• [DATASET SECTION]:

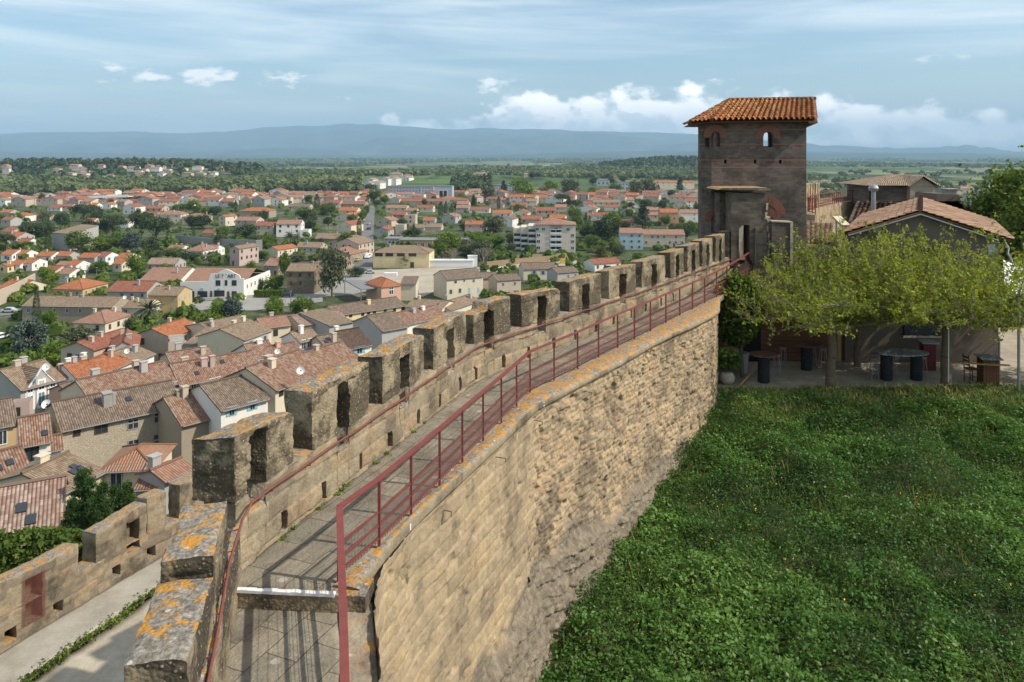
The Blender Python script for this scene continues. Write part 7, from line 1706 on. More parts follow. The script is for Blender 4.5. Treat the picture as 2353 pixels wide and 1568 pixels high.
text("LE 7   ART", 34 * kk * 1.38, e, cw(2062), cz(1257), M['black'], sx=.92); text("e", 15 * kk * 1.3, e, cw(2066), cz(1232), M['black'])
# long hall left of the cinema
e = Hx(1, 1258, 1632, 1288, 1330, -3, 22, 'gs', 'salmon', 'white', rise=3.6, chim=1, wins=None, label='wide low salmon tiled hall with glazed ridge strip left of the white cinema')
# white apartment block with balconies
Yb = ground_hit(dp(3, 900, 0)[0], dp(3, 0, 1028)[1]); kb = Yb / FP / 3.968; Xb = (dp(3, 900, 0)[0] - CX) / FP * Yb; zb_ = float(gz(Xb, Yb))
e = empty('apartment_block', (Xb, Yb, zb_), rad(-3), 'cream five-storey apartment block with stacked balconies and shallow orange roof', 'building')
def bx_(x): return (x - 900) * kb
def bz_(y): return (HY - dp(3, 0, y)[1]) / FP * Yb - zb_
hb = bz_(772); D_ = 15
mb = MB()
for (a, b, y0, y1, h_) in ((730, 862, 0, D_, hb), (862, 962, 1.6, D_, hb), (962, 1090, 0, D_, hb), (655, 730, 3.0, D_ + 3, hb * .93), (585, 655, 6.0, D_ + 5, hb * .86), (515, 585, 9.5, D_ + 8, hb * .80)): mb.box(bx_(a), bx_(b), y0, y1, -1.5, h_)
mb.build('wall', plaster('apartment_render', (0.66, 0.57, 0.47), .15), e)
mb = MB(); z_ = hb; a0, a1 = bx_(722), bx_(1098); pk = (bx_(835), 6.0, z_ + 2.8); pk2 = (bx_(870), 8.0, z_ + 2.8)
mb.face([(a0, -.8, z_), (a1, -.8, z_), pk2, pk], [(0, 0), (18, 0), (10, 6), (8, 6)]); mb.face([(a1, -.8, z_), (a1, D_ + .5, z_), pk2], [(0, 0), (15, 0), (7, 7)]); mb.face([(a1, D_ + .5, z_), (a0, D_ + .5, z_), pk, pk2], [(0, 0), (18, 0), (8, 6), (10, 6)]); mb.face([(a0, D_ + .5, z_), (a0, -.8, z_), pk], [(0, 0), (15, 0), (7, 7)])
mb.face([(a0, -.8, z_ - .05), (a0, D_ + .5, z_ - .05), (a1, D_ + .5, z_ - .05), (a1, -.8, z_ - .05)], [(0, 0)] * 4); mb.build('roof', M['t_salmon'], e)
fh = hb / 5
for f_ in range(4):
    z_ = .6 + f_ * fh
    mb = MB(); mb.box(bx_(860), bx_(964), -.5, 1.6, z_ + fh - .35, z_ + fh - .1); mb.build('balcony_floor', M['white_paint'], e)
    mb = MB(); mb.box(bx_(860), bx_(964), -.5, -.42, z_ + .2, z_ + 1.15); mb.build('balcony_rail', M['white_paint'], e)
    for a, b in ((868, 905), (915, 955)): flatbox(e, 'window', M['glass'], bx_(a), bx_(b), 1.5, 1.62, z_ + .1, z_ + 2.1)
    for i, (a, b, y0) in enumerate(((660, 725, 3.0), (590, 650, 6.0), (520, 580, 9.5))):
        if f_ > 3 - (i > 0): continue
        flatbox(e, 'balcony_opening', M['glass'], bx_(a), bx_(b), y0 - .06, y0, z_ + .3, z_ + 2.3); flatbox(e, 'balcony_rail', M['white_paint'], bx_(a), bx_(b), y0 - .7, y0 - .62, z_ + .1, z_ + 1.0); flatbox(e, 'balcony_floor', M['white_paint'], bx_(a), bx_(b), y0 - .7, y0, z_ - .1, z_ + .1)
for y_ in (871, 928, 985): link('window', wmesh(G, 'shutwhite'), e, loc=(bx_(752), -.02, bz_(y_ + 14)), scale=(1.9, 1, 1.6)); link('window', wmesh(G, 'shutwhite'), e, loc=(bx_(1063), -.02, bz_(y_ + 14)), scale=(1.6, 1, 1.6))
for x_ in (740, 797, 912, 1022): link('window', wmesh(G, 'shutwhite'), e, loc=(bx_(x_), -.02 if x_ != 912 else 1.58, bz_(828)), scale=(1.8, 1, 1.4))
# grey blue flats, white clustered flats, stadium stand, long sheds
def flats(zone, x0, x1, yt, yb, d_, mat, label, nx_, nf, rot=-4, rcol=None):
    px = dp(zone, (x0 + x1) / 2, 0)[0]; Y = ground_hit(px, dp(zone, 0, yb)[1]); k = Y / FP / 3.968; w_ = (x1 - x0) * k; h_ = (yb - yt) * k; X = (px - CX) / FP * Y
    e = empty('flat_block', (X, Y, float(gz(X, Y))), rad(rot), label, 'building'); mb = MB(); mb.box(-w_ / 2, w_ / 2, 0, d_, -2, h_); mb.build('wall', mat, e)
    mb = MB(); mb.box(-w_ / 2 - .3, w_ / 2 + .3, -.3, d_ + .3, h_, h_ + .35); mb.build('roof', rcol or M['greyroof'], e)
    for f_ in range(nf):
        for i in range(nx_):
            cx_ = -w_ / 2 + (i + .5) * w_ / nx_; link('window', wmesh(G, 'shutwhite'), e, loc=(cx_, -.02, h_ - (f_ + .78) * h_ / nf), scale=(w_ / nx_ * .5, 1, h_ / nf * .5))
    return e
flats(2, 1508, 1800, 425, 530, 12, plaster('pale_blue_render', (.36, .40, .46), .1), 'long grey-blue slab of flats with rows of white windows', 10, 4)
flats(2, 1800, 1912, 425, 530, 12, plaster('pale_grey_render', (.44, .48, .52), .1), 'grey wing with dark glazed stair beside the grey-blue flats', 4, 4)
flats(2, 1915, 2082, 422, 552, 12, plaster('steel_render', (.42, .47, .52), .1), 'blank steel-grey end block with white frame by the grey-blue flats', 1, 1)
for k, (a, b, c, d_) in enumerate([(1268, 1345, 395, 452), (1345, 1425, 390, 448), (1425, 1500, 355, 420), (1500, 1572, 352, 415), (1285, 1360, 362, 400), (1205, 1270, 410, 445), (1600, 1690, 345, 375)]):
    Hx(2, a, b, c, d_, -18, 18, 'gf', 'pink', 'white', chim=0, rise=2.5, label=['white stepped flat with pale gable, leftmost front one of the cluster', 'white stepped flat in the middle front of the cluster', 'tall white gabled flat behind the cluster front', 'tall white gabled flat at the right of the cluster', 'small white gabled flat peeping over the cluster', 'low white flat at the left foot of the cluster', 'long white flat lying right of the cluster'][k], name='gabled_flat', cat='building', group='white gabled flats by the wood')
flats(3, 240, 530, 412, 470, 12, plaster('pale_render', (.50, .52, .52), .1), 'long pale school building with three rows of windows behind trees', 12, 3)
flats(3, 1480, 1665, 388, 455, 12, plaster('pale_render_two', (.48, .50, .52), .1), 'pale grey office building left of the orange-roofed barracks', 6, 2)
flats(3, 1285, 1400, 370, 420, 14, plaster('hall_render', (.42, .46, .50), .1), 'pale hall with shallow arched roof among trees', 3, 1)
flats(1, 1515, 1915, 522, 562, 14, plaster('shed_render', (.46, .52, .58), .1), 'long pale blue sports hall beyond the red roofs', 16, 1)
flats(1, 1290, 1515, 515, 560, 14, plaster('shed_render_two', (.42, .46, .50), .1), 'low hall with red sheet roof beside the stadium', 6, 1, rcol=M['t_red'])
e = flats(2, 1595, 1905, 918, 990, 12, M['w_ochre'], 'ochre flat-roofed shop building with round dark openings by the road', 5, 1, rot=-5)
flats(2, 1905, 2240, 920, 990, 12, M['w_wine'], 'wine-red flat-roofed shop wing right of the ochre one', 3, 1, rot=-5)
flats(2, 1460, 1595, 905, 970, 10, M['w_grey'], 'pale grey boxy annex left of the ochre shop building', 1, 1)
Hx(2, 1355, 1872, 1030, 1168, -4, 13, 'hip', 'tan', 'yellow', chim=1, rise=2.6, label='long yellow municipal building with tan hipped roof and ribbon windows by the square', wins=None, pwin=[(2, x, 1047, 3.4, 1.5, G, 'brownwood') for x in (1412, 1508, 1612, 1718)] + [(2, 1716, 1140, 1.6, 2.4, G, 'brownwood')])
e_ = HOUSES[-1]['e']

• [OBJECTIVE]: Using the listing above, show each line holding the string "wide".

• [ANSWER TO THIS EXERCISE]:
The Blender Python script for this scene continues. Write part 7, from line 1706 on. More parts follow. The script is for Blender 4.5. Treat the picture as 2353 pixels wide and 1568 pixels high.
e = Hx(1, 1258, 1632, 1288, 1330, -3, 22, 'gs', 'salmon', 'white', rise=3.6, chim=1, wins=None, label='wide low salmon tiled hall with glazed ridge strip left of the white cinema')